Stages of Grief…

Grief in it many forms

It seems that I am now in some new stage of grief from my wife’s recent death. It has been two months today that she drew her last breath. I think up till now I have just been consumed with all the many things that have to happen after a spouse passes to really have time to mourn. Lately, I seem to be getting very emotional. That is what this post is all about.


The picture to the right is kinda what I see grief to be like. My brain has been going a hundred-miles-an-hour for months now, and it says it’s time to rest. It just can’t go that fast anymore. So, something has to happen.

I know there are five well-known stages of grief that supposedly everyone goes through, but since I am anything but normal in the rest of my life, why should I expect to follow that pattern? Maybe I have just been too numb to feel anything up till now.

One of the staff of my new retirement community home recently gave me a pamphlet about grieving. It mentions that we hurt because we feel sorry for ourselves, not negatively, but still in a selfish way.
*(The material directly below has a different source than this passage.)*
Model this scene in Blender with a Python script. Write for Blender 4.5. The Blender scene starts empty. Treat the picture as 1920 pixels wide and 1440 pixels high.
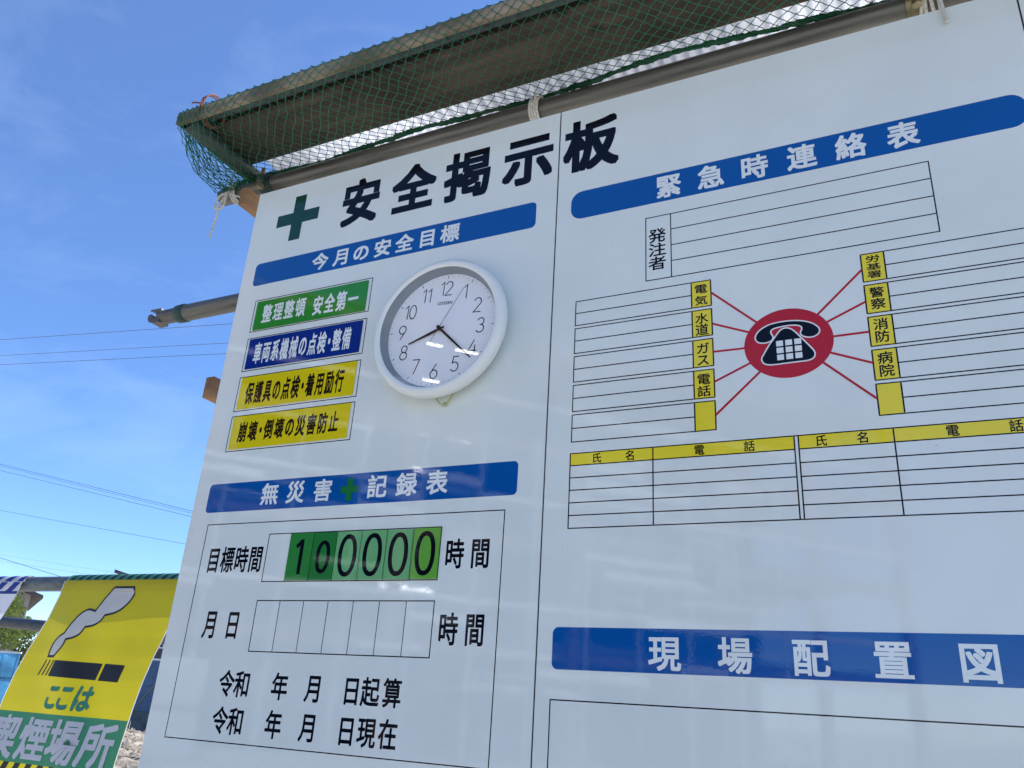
import bpy, math, random
from mathutils import Vector, Matrix
random.seed(7)
R = math.radians
sc = bpy.context.scene
col = sc.collection

# ---------------------------------------------------------------- camera
cd = bpy.data.cameras.new('camera'); cam = bpy.data.objects.new('camera', cd); col.objects.link(cam)
cd.sensor_width = 36; cd.lens = 36*1495.9/1920; cd.clip_start = .05; cd.clip_end = 2000
RB = ((0.90224828, -0.05999296, 0.42702329), (-0.11132269, 0.92430139, 0.3650674), (-0.4165997, -0.37691881, 0.82727075))
w3 = [Vector((r[0], r[2], -r[1])) for r in RB]
m = Matrix.Identity(4)
for i in range(3):
    m[i][0], m[i][1], m[i][2] = w3[0][i], -w3[1][i], -w3[2][i]
m.translation = (0, -1.344, 1.5)
cam.matrix_world = m
sc.camera = cam

# ---------------------------------------------------------------- world, sun, exposure
SUN_EL, SUN_AZ = R(48), R(34)
wd = bpy.data.worlds.new('World'); sc.world = wd; wd.use_nodes = True
nt = wd.node_tree; N = nt.nodes; L = nt.links
sky = N.new('ShaderNodeTexSky'); sky.sky_type = 'NISHITA'; sky.sun_disc = False
sky.sun_elevation = SUN_EL; sky.sun_rotation = SUN_AZ; sky.air_density = .75; sky.dust_density = .1; sky.ozone_density = 4.5
tc = N.new('ShaderNodeTexCoord'); mp = N.new('ShaderNodeMapping'); mp.inputs['Scale'].default_value = (1.0, 2.6, 5.0)
mp.inputs['Rotation'].default_value = (R(12), R(-18), R(40))
ns = N.new('ShaderNodeTexNoise'); ns.inputs['Scale'].default_value = 2.2; ns.inputs['Detail'].default_value = 8; ns.inputs['Roughness'].default_value = .62
ns.inputs['Distortion'].default_value = .5
cr = N.new('ShaderNodeValToRGB'); cr.color_ramp.elements[0].position = .46; cr.color_ramp.elements[1].position = .80
cr.color_ramp.elements[0].color = (.055, .055, .055, 1); cr.color_ramp.elements[1].color = (.135, .135, .135, 1)
mx = N.new('ShaderNodeMix'); mx.data_type = 'RGBA'; mx.inputs['B'].default_value = (6.2, 7.4, 9.2, 1)
bg = N['Background']; bg.inputs[1].default_value = .128
L.new(tc.outputs['Generated'], mp.inputs[0]); L.new(mp.outputs[0], ns.inputs['Vector']); L.new(ns.outputs[0], cr.inputs[0])
L.new(cr.outputs[0], mx.inputs['Factor']); hs_ = N.new('ShaderNodeHueSaturation'); hs_.inputs['Saturation'].default_value = 1.2; hs_.inputs['Hue'].default_value = .506; L.new(sky.outputs[0], hs_.inputs['Color']); L.new(hs_.outputs[0], mx.inputs['A']); L.new(mx.outputs['Result'], bg.inputs[0])
sl = bpy.data.lights.new('sun', 'SUN'); sl.energy = 4.2; sl.angle = R(.5); sl.color = (1, .95, .88)
so = bpy.data.objects.new('sun', sl); col.objects.link(so)
sd = Vector((math.cos(SUN_EL)*math.sin(SUN_AZ), math.cos(SUN_EL)*math.cos(SUN_AZ), math.sin(SUN_EL)))
so.rotation_euler = (-sd).to_track_quat('-Z', 'Y').to_euler(); so.location = sd*30
sc.view_settings.view_transform = 'Standard'; sc.view_settings.look = 'None'; sc.view_settings.gamma = 1
sc.view_settings.exposure = .93
sc.view_settings.use_curve_mapping = False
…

Grief starts with a state of shock that numbs us to almost everything around us. When that shock wears off, then real grief begins. The amount of time for that to happen varies from person to person. I think my shock period is just about over now and grieving is about to begin. It seems like almost everything puts me near tears now. Even things that have nothing to do with my loss become emotional events. I have been deaf for thirty-three years now and, before that, I was a big lover of folk music. I played the guitar and knew a lot of the folk songs from the 1960s.

I recently was at an event here in my retirement community where a person was playing an acoustical instrument similar to a guitar. That brought back memories that seemed to flood my senses. I grieve that I no longer can remember what any musical instrument sounds like. But, I knew from experience that I can get a sense of the sound if I can lay a hand on the instrument and feel the “sound”. I asked permission to do just that, and after a couple of minutes I broke into tears, lamenting my loss of music. That was a grief for me that I seldom allow to come to the surface.

I think this may be the point where grief really happens. Lord help me keep it together if it is. They say putting thought to paper helps the grieving process, so maybe these posts will do the trick for me?

At the end of the pamphlet previously mentioned was a list of “Do’s” and “Don’t’s”. It seems that I have already done most of the “Don’t’s” and just a few of the “Do’s”. Maybe that is a harbinger of things to come? All I can do is to let this stuff play out and hope I come out the other end with my sanity still intact.